Las muertes violentas no son cosa nueva en Venezuela. Los asesinatos se han incrementado en la era del dominio chavista, ante la impotencia del Régimen y su aparato de seguridad ocupado en las tareas de la arenga grandilocuente, la mistificación de los líderes, la presión a la oposición y la persecución sistemática y asfixiante a la prensa libre e independiente.
En 2012 -último año registrado- la tasa de homicidios fue de 53,7 por cada 100 000 habitantes. El segundo país del mundo en la estadística.
El político oficialista vilmente asesinado tenía 27 años. Muchos inocentes como él caen a diario en un mapa de sangre que, por cotidiano, no deja de ser cruel y no debe quedar en el olvido ni impune.
Las primeras reacciones políticas de Gobierno y oposición fueron de condena. Lo absurdo: endilgar el crimen a la oposición, como algunas voces irresponsables quieren ahora hacer, para desviar el debate de las verdaderas responsabilidades del Estado frente a su rol en la escalada de violencia que vive el país.

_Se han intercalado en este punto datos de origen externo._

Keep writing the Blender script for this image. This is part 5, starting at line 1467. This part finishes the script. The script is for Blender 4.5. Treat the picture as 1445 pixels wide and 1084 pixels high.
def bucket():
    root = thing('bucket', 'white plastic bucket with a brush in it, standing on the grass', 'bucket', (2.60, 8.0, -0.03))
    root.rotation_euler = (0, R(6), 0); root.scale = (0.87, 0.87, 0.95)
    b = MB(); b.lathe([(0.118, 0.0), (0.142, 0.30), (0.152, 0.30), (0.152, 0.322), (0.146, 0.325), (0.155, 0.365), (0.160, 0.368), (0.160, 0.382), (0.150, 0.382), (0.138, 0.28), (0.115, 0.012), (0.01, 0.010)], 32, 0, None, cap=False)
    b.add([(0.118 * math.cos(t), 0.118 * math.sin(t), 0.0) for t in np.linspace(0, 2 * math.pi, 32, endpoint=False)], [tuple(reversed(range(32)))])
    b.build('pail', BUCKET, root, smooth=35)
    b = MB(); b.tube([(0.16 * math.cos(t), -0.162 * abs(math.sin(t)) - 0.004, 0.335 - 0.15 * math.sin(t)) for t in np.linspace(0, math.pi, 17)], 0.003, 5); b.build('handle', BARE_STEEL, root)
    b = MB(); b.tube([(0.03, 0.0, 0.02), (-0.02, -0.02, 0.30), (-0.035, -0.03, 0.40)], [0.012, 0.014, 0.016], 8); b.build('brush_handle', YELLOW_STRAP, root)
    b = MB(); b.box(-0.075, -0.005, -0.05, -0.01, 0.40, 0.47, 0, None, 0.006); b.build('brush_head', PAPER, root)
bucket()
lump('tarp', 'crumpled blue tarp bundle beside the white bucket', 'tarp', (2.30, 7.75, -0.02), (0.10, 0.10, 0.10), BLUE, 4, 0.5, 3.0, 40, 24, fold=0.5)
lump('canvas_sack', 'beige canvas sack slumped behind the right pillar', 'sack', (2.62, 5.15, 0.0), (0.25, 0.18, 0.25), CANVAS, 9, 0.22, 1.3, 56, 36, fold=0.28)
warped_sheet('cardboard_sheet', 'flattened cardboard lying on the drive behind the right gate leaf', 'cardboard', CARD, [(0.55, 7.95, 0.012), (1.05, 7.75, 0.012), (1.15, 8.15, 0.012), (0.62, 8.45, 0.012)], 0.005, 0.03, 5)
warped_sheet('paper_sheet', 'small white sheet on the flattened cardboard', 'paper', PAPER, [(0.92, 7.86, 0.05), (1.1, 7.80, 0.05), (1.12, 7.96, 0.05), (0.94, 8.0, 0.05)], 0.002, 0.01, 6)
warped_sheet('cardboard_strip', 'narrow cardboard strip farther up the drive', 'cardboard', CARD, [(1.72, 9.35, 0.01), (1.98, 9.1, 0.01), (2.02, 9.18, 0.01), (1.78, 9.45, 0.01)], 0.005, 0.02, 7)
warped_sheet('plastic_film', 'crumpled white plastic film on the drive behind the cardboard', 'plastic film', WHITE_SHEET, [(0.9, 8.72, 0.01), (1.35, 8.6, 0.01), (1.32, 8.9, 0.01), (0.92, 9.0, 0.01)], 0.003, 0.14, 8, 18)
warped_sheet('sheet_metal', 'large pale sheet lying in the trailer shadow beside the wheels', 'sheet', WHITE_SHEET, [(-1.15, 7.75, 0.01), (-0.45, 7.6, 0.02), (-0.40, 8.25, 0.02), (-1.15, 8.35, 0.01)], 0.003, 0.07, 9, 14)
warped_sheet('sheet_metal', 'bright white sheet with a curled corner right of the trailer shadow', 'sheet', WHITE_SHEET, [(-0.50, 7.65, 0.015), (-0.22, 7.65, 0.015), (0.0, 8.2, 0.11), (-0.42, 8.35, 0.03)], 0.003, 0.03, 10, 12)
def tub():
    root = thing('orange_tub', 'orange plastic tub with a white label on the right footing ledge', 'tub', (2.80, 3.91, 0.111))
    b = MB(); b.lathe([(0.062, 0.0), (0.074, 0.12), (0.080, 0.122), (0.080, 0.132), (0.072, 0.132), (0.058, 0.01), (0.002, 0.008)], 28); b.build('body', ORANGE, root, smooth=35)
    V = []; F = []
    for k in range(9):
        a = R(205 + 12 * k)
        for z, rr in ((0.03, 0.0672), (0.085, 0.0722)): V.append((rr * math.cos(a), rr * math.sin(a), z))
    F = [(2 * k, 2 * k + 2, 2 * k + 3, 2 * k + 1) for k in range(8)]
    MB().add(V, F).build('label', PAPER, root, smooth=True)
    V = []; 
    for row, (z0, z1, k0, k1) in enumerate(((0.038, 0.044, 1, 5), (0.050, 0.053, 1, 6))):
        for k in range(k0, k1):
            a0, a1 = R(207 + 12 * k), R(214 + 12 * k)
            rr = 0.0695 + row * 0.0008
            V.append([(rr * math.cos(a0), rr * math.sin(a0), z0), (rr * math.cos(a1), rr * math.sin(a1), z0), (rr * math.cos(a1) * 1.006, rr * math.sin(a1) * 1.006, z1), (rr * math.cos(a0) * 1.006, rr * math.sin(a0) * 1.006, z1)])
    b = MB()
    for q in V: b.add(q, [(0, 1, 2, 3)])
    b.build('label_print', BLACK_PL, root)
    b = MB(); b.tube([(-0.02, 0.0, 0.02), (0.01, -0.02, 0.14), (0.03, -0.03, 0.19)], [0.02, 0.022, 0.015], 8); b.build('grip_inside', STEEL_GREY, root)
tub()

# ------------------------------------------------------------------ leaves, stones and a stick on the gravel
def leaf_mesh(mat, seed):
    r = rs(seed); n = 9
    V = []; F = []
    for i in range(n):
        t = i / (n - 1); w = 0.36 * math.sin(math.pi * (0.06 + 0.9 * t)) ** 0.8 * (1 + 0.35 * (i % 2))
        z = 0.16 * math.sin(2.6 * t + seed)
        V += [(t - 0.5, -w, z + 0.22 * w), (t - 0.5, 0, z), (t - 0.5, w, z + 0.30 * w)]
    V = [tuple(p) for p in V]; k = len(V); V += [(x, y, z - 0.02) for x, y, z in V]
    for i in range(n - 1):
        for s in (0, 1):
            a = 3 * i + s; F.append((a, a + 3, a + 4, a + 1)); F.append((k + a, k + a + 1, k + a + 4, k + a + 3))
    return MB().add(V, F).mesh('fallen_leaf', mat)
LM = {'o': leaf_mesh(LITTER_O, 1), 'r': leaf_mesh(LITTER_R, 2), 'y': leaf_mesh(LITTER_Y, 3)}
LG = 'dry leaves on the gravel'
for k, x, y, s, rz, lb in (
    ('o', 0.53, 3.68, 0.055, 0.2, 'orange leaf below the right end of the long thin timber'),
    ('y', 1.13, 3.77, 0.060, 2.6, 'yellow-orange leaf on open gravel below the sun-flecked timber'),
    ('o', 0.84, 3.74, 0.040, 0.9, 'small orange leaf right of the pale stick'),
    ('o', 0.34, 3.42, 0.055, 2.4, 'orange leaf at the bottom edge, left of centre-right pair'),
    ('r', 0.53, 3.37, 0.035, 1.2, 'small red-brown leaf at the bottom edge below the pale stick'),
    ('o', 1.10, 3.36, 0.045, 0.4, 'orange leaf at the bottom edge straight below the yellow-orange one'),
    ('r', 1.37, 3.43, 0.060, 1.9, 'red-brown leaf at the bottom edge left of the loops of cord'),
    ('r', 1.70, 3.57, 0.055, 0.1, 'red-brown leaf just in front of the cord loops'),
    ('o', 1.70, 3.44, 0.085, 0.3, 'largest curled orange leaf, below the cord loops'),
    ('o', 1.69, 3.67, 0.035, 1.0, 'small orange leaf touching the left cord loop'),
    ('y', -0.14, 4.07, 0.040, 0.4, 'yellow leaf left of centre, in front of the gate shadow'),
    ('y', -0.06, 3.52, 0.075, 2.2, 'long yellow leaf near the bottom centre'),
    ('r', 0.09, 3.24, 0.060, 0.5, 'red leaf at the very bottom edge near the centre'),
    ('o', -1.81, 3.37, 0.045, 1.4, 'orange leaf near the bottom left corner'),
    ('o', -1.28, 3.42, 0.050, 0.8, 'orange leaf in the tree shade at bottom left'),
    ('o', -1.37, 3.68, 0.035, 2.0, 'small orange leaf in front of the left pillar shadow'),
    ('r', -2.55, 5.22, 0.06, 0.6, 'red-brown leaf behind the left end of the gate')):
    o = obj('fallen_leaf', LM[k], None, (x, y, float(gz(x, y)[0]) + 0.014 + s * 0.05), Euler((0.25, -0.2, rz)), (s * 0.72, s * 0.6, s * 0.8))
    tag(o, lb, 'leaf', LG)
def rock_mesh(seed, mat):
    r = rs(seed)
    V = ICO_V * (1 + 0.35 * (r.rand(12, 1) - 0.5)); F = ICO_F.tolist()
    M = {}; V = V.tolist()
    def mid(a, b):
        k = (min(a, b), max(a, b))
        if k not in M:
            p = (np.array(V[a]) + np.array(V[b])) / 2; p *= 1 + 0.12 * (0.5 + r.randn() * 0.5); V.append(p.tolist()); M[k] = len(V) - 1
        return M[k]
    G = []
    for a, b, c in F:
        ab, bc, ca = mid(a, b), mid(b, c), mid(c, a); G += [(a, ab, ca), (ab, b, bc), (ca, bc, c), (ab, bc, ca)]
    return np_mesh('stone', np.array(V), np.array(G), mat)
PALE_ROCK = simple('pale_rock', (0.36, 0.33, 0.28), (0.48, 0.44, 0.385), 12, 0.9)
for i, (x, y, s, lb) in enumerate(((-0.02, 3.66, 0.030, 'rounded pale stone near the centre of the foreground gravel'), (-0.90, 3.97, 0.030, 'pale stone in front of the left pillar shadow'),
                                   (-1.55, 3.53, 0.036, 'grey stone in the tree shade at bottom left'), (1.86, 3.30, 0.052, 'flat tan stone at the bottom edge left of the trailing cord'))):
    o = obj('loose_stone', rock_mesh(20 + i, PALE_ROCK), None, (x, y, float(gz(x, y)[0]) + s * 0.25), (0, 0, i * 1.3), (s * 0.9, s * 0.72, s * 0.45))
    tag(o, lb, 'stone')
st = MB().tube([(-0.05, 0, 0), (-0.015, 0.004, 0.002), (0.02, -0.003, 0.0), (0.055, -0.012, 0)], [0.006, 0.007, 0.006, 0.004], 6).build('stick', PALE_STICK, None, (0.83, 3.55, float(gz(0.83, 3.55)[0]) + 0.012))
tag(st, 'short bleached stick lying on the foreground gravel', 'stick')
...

Un Gobierno que no ha podido con las tasas de asesinatos, que además usa los aparatos de seguridad para reprimir con brutalidad a los estudiantes que manifestaron su descontento ante el manejo desordenado de las finanzas y la escasez de alimentos, ante el abuso de un poder enquistado en el aparto del Partido Socialista Unido de Venezuela, que mantiene en la cárcel a uno de los más importantes líderes opositores, Leopoldo López, que desoye el clamor de la comunidad mundial. Un Régimen que despojó de su investidura a la valiente asambleísta María Corina Machado, que cerró en el último episodio de una escalada sistemática de atropellos a la libertad de prensa la señal en Venezuela de NTN24.
Pero los muertos no militan. Sus familias y amigos los sienten y lloran. Es ruin usar sus cadáveres como banderas.